To no surprise to anyone except the ignorant third servant the master answered, “You wicked and slothful servant! You knew that I reap where I have not sown and gather where I scattered no seed?” He then gives the talent to the one who had the most because they could be trusted with the master’s possessions. The question the master asked is almost sarcastic. “Oh you knew did you?” when it was clear they knew nothing. You cannot assume if you’re authentically attempting to help. You cannot do the least and then create a story of sacrifice from it. You cannot receive more than you give, and then act as though you were giving from the beginning. Had they received the talent from the master and given it to charity, this too would have not sufficed. It is not theirs to give- and therefore having a feeling of charity with money that is not yours will not do.

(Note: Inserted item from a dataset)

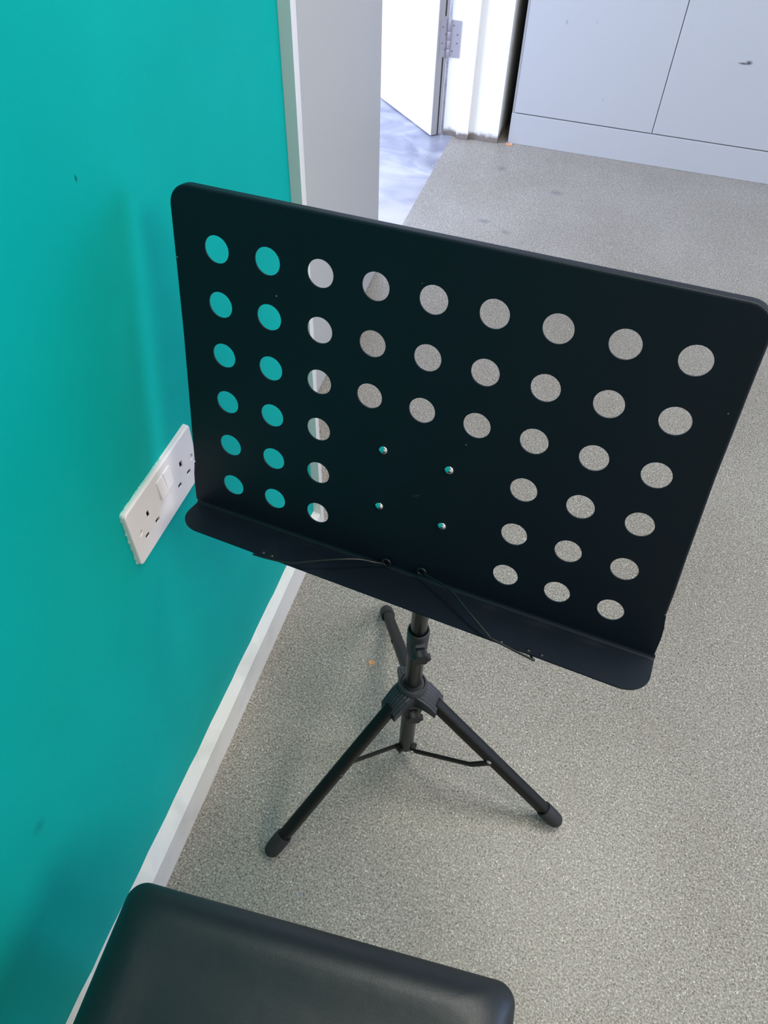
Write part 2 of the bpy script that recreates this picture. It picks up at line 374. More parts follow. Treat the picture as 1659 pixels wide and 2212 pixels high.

Obedience and humility displays honor, and honor eventually turns to trust. The master could not trust someone who assumed their character. When we serve, we should serve with the same sort of humility, adaptation, and hard work that elevates the desire of the person we are serving. If we, like the third servant, attempt to help in our own way- through fear, excuse, ignorance, and laziness- then we are receiving more than we are giving. The scales tip, and though our eyes deceive us, the scales do not lie.